Local artist hoarding project comes to life at Heritage Lanes

Connecting residents and city commuters to the ever-evolving development site at 80 Ann Street in Brisbane’s CBD, 62-metres of construction hoarding enveloping the front of the building site has been transformed by four local street artists.

Part of an ongoing art-led project by Mirvac, Vast Yonder and Suncorp, the hoarding activation centres around how the community interacts with large-scale developments, creating a sense of anticipation and connection during construction process.

Taking inspiration from the historic Brisbane Fruit and Produce Exchange which resided between Turbot and Ann Street between the early 1900s -1960s, artists were asked to submit their response to a simple, yet poignant, brief: what does marketplace mean to you?

“Vast Yonder were engaged to bring the hoarding to life during the construction phase of the project,” said Maria Penny, Design Manger at Suncorp Group.

“We asked artists to demonstrate how the markets could be brought to life and how that really resonated with them.”

With both the name and the building’s design heavily influenced by the location’s distinct history, artists Gus Eagleton, Tori-Jay Mordey, Joel Fergie, and Ash Taylor were selected to bring their winning submissions to life.

Some of the really successful public spaces around the world have been activated by urban art. It’s what makes at city. Heritage Lanes at 80 Ann Street is a very significant milestone project in Brisbane.

Cris Johansen, Project Director at Mirvac

“The hoarding project is just one element of an overarching initiative for the building to connect with the city and its inhabitants.
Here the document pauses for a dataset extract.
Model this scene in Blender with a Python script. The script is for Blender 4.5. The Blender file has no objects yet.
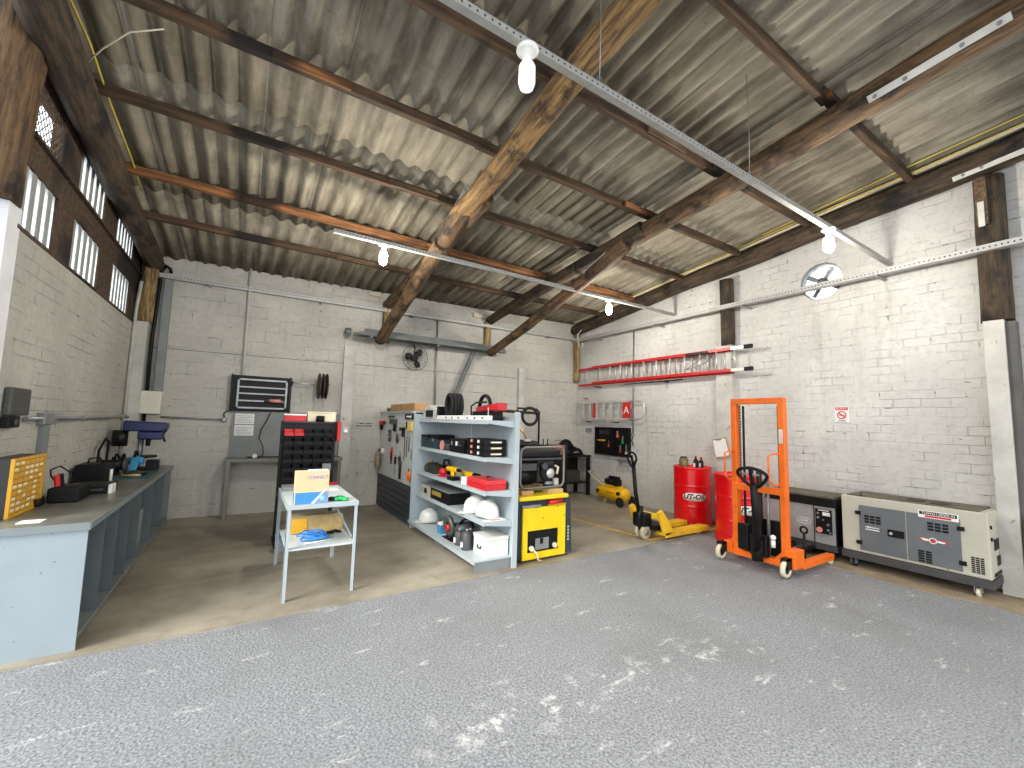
import bpy, bmesh, math, random
from mathutils import Vector, Matrix
random.seed(7)
C = bpy.context.scene
COL = C.collection
# ------------------------------------------------------------------ camera
cam = bpy.data.cameras.new('camera'); camo = bpy.data.objects.new('camera', cam); COL.objects.link(camo)
cam.sensor_fit = 'HORIZONTAL'; cam.sensor_width = 36.0; cam.lens = 420.27 / 1024 * 36
cam.clip_start = 0.05; cam.clip_end = 200
yaw, pitch, roll = -0.56173448, 0.09056329, 0.02692198
f_ = Vector((-math.sin(yaw) * math.cos(pitch), math.cos(yaw) * math.cos(pitch), math.sin(pitch)))
r_ = Vector((math.cos(yaw), math.sin(yaw), 0)); u_ = r_.cross(f_)
R_ = math.cos(roll) * r_ + math.sin(roll) * u_; U_ = -math.sin(roll) * r_ + math.cos(roll) * u_
camo.matrix_world = Matrix(((R_.x, U_.x, -f_.x, 0), (R_.y, U_.y, -f_.y, 0), (R_.z, U_.z, -f_.z, 1.5), (0, 0, 0, 1)))
C.camera = camo
# ------------------------------------------------------------------ world, exposure
w = bpy.data.worlds.new('overcast_sky'); C.world = w; w.use_nodes = True
bg = w.node_tree.nodes['Background']; bg.inputs[0].default_value = (0.92, 0.95, 1.0, 1); bg.inputs[1].default_value = 2.1
C.view_settings.view_transform = 'Standard'; C.view_settings.look = 'None'
C.view_settings.exposure = 0.52; C.view_settings.gamma = 1.0
C.view_settings.use_curve_mapping = False
sun = bpy.data.lights.new('hazy_sun', 'SUN'); suno = bpy.data.objects.new('hazy_sun', sun); COL.objects.link(suno)
sun.energy = 3.0; sun.angle = math.radians(24); sun.color = (1.0, 0.97, 0.93)
suno.rotation_mode = 'QUATERNION'; suno.rotation_quaternion = Vector((0.75, 0.25, -0.62)).to_track_quat('-Z', 'Y')
C.cycles.use_denoising = True
C.cycles.max_bounces = 10; C.cycles.diffuse_bounces = 7; C.cycles.transparent_max_bounces = 8
C.cycles.sample_clamp_indirect = 6.0
C.cycles.caustics_reflective = False; C.cycles.caustics_refractive = False
BULB = 60.0

# ------------------------------------------------------------------ materials
def lin(c):
    o = []
    for v in c:
        v = v / 255.0
        o.append(v / 12.92 if v <= 0.04045 else ((v + 0.055) / 1.055) ** 2.4)
    return (*o, 1)
class NT:
    def __init__(s, name):
        s.m = bpy.data.materials.new(name); s.m.use_nodes = True; s.t = s.m.node_tree
        s.b = s.t.nodes['Principled BSDF']
    def n(s, typ, **k):
        d = s.t.nodes.new('ShaderNode' + typ)
        for a, v in k.items():
            if a.startswith('i_'):
                key = a[2:]; key = int(key) if key.isdigit() else key.replace('_', ' ')
                d.inputs[key].default_value = v
            else: setattr(d, a, v)
        return d
    def l(s, a, b): s.t.links.new(a, b)
    def math(s, op, a, b=None, c=None):
        d = s.n('Math', operation=op)
        for i, v in enumerate((a, b, c)):
            if v is None: continue
            if isinstance(v, (int, float)): d.inputs[i].default_value = v
            else: s.l(v, d.inputs[i])
        return d.outputs[0]
    def mix(s, fac, a, b):
        d = s.n('Mix', data_type='RGBA')
        for i, v in ((0, fac), (6, a), (7, b)):
            if isinstance(v, (int, float, tuple)): d.inputs[i].default_value = v
            else: s.l(v, d.inputs[i])
        return d.outputs[2]
    def noise(s, vec, scale, detail=4, rough=0.55, out=0):
        d = s.n('TexNoise'); d.inputs['Scale'].default_value = scale; d.inputs['Detail'].default_value = detail
        d.inputs['Roughness'].default_value = rough
        if vec is not None: s.l(vec, d.inputs['Vector'])
        return d.outputs[out]
    def ramp(s, fac, a, b):
        d = s.n('MapRange', interpolation_type='SMOOTHSTEP'); s.l(fac, d.inputs[0]); d.inputs[1].default_value = a; d.inputs[2].default_value = b
        return d.outputs[0]
    def bump(s, h, strength, dist=0.01):
        d = s.n('Bump'); d.inputs['Strength'].default_value = strength; d.inputs['Distance'].default_value = dist
        s.l(h, d.inputs['Height']); s.l(d.outputs[0], s.b.inputs['Normal'])
def objc(t, scale=None):
    tc = t.n('TexCoord')
    if scale is None: return tc.outputs['Object']
    mp = t.n('Mapping'); mp.inputs['Scale'].default_value = scale; t.l(tc.outputs['Object'], mp.inputs['Vector'])
    return mp.outputs[0]
MC = {}
def M(name, col, rough=0.5, metal=0.0, var=0.12, scale=6.0, wear=0.0, wcol=(90, 85, 78), bump=0.0, bs=60, coat=0.0):
    if name in MC: return MC[name]
    t = NT(name); v = objc(t)
    c = lin(col); lo = tuple(x * (1 - var) for x in c[:3]) + (1,); hi = tuple(min(1, x * (1 + var)) for x in c[:3]) + (1,)
    base = t.mix(t.ramp(t.noise(v, scale), 0.3, 0.7), lo, hi)
    if wear > 0:
        base = t.mix(t.ramp(t.noise(v, scale * 3.5, 6, 0.65), 0.66 - wear * 0.2, 0.70), base, lin(wcol))
    t.l(base, t.b.inputs['Base Color'])
    t.b.inputs['Roughness'].default_value = rough; t.b.inputs['Metallic'].default_value = metal
    if coat: t.b.inputs['Coat Weight'].default_value = coat
    if bump: t.bump(t.noise(v, bs), bump, 0.005)
    MC[name] = t.m; return t.m
def emis(name, col, st):
    t = NT(name); t.b.inputs['Base Color'].default_value = (0.8, 0.8, 0.78, 1)
    t.b.inputs['Emission Color'].default_value = (*col, 1); t.b.inputs['Emission Strength'].default_value = st
    return t.m
def wall_mat(name, along, base=(206, 204, 197), brick=1.0, bw=0.24, bh=0.10, smooth_above=None):
    t = NT(name); g = t.n('NewGeometry'); sp = t.n('SeparateXYZ'); t.l(g.outputs['Position'], sp.inputs[0])
    cb = t.n('CombineXYZ'); t.l(sp.outputs[0 if along == 'x' else 1], cb.inputs[0]); t.l(sp.outputs[2], cb.inputs[1])
    v = cb.outputs[0]
    # hand-laid courses: wobble the coordinates a little
    wob = t.n('VectorMath', operation='SCALE'); t.l(t.noise(v, 2.2, 3, 0.5, 1), wob.inputs[0]); wob.inputs['Scale'].default_value = 0.03
    ad = t.n('VectorMath', operation='ADD'); t.l(v, ad.inputs[0]); t.l(wob.outputs[0], ad.inputs[1])
    br = t.n('TexBrick'); t.l(ad.outputs[0], br.inputs['Vector'])
    br.inputs['Scale'].default_value = 1.0; br.inputs['Brick Width'].default_value = bw; br.inputs['Row Height'].default_value = bh
    br.inputs['Mortar Size'].default_value = 0.008; br.inputs['Mortar Smooth'].default_value = 0.6
    br.inputs['Color1'].default_value = (1, 1, 1, 1); br.inputs['Color2'].default_value = (0.9, 0.9, 0.9, 1); br.inputs['Mortar'].default_value = (0, 0, 0, 1)
    mort = br.outputs['Fac']
    c = lin(base); big = t.ramp(t.noise(v, 0.9, 5, 0.6), 0.35, 0.7); fine = t.noise(v, 14, 6, 0.7)
    d = t.mix(big, tuple(x * 0.80 for x in c[:3]) + (1,), c)
    d = t.mix(t.math('MULTIPLY', t.ramp(fine, 0.46, 0.7), 0.5), d, tuple(x * 0.62 for x in c[:3]) + (1,))
    mm = t.math('MULTIPLY', mort, t.ramp(t.noise(v, 3.0, 4, 0.6), 0.42, 0.62))
    lower = mm
    if smooth_above is not None:
        lower = t.math('MULTIPLY', mm, t.math('LESS_THAN', sp.outputs[2], smooth_above))
    d = t.mix(t.math('MULTIPLY', lower, 0.17 * brick), d, tuple(x * 0.45 for x in c[:3]) + (1,))
    # open joints and chips: dark short marks that sit on the joints
    chips = t.math('MULTIPLY', lower, t.ramp(t.noise(v, 8.5, 2, 0.5), 0.64, 0.67))
    d = t.mix(t.math('MULTIPLY', chips, 0.75), d, lin((70, 66, 60)))
    sc = t.n('Mapping'); sc.inputs['Scale'].default_value = (9, 26, 1); t.l(v, sc.inputs[0])
    spots = t.ramp(t.noise(sc.outputs[0], 1.0, 2, 0.5), 0.725, 0.75)
    d = t.mix(t.math('MULTIPLY', spots, 0.7), d, lin((80, 76, 70)))
    st = t.n('Mapping'); st.inputs['Scale'].default_value = (5, 0.5, 1); t.l(v, st.inputs[0])
    d = t.mix(t.math('MULTIPLY', t.ramp(t.noise(st.outputs[0], 1.0, 4, 0.6), 0.55, 0.75), 0.30), d, lin((150, 143, 128)))
    t.l(d, t.b.inputs['Base Color']); t.b.inputs['Roughness'].default_value = 0.8
    h = t.math('ADD', t.math('MULTIPLY', lower, -0.8), t.math('MULTIPLY', fine, 0.7))
    t.bump(h, 0.85, 0.010)
    return t.m
def concrete_mat():
    t = NT('worn_concrete'); g = t.n('NewGeometry'); v = g.outputs['Position']
    d = t.mix(t.ramp(t.noise(v, 0.9, 6, 0.62), 0.3, 0.7), lin((126, 118, 101)), lin((168, 160, 142)))
    d = t.mix(t.math('MULTIPLY', t.ramp(t.noise(v, 3.2, 8, 0.7), 0.5, 0.7), 0.45), d, lin((112, 104, 88)))
    sc = t.n('Mapping'); sc.inputs['Scale'].default_value = (1.0, 5.5, 1); t.l(v, sc.inputs[0])
    d = t.mix(t.math('MULTIPLY', t.ramp(t.noise(sc.outputs[0], 1.6, 5, 0.6), 0.5, 0.75), 0.35), d, lin((176, 170, 154)))
    t.l(d, t.b.inputs['Base Color']); t.b.inputs['Roughness'].default_value = 0.55
    t.bump(t.noise(v, 30, 6), 0.2, 0.004)
    return t.m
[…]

Artwork is very much part of integrating the community; we want the building to feel it belongs to Brisbane and see artwork as an overarching component of building an urban community.”

“We saw an opportunity” Cris continued, “collaborating with Vast Yonder and the incredible artists they represent, to start a journey which will go on much longer than the development phase, eventually with Heritage Lanes becoming part of the network of street art in the city.”

Tori-Jay Mordey, one of the four artists commissioned to create a large-scale works on a section of the hoarding, was influenced by her own childhood memories of Central Queensland.

“Growing up in Hervey Bay, we’d always go to the Sunday market, so that has been my personal inspiration for this piece,” she explained. “It’s about reconnecting with childhood wonder, the playfulness, the excitement of going to the markets—all the food and the colours.”

Known for her large-scale, illustrative-style works which have popped up around the Brisbane CBD in recent years, Tori’s playful colour palette bring an other-worldly, dream-like element to her murals, this time distilling a wonderfully nostalgic feeling in response to the original brief.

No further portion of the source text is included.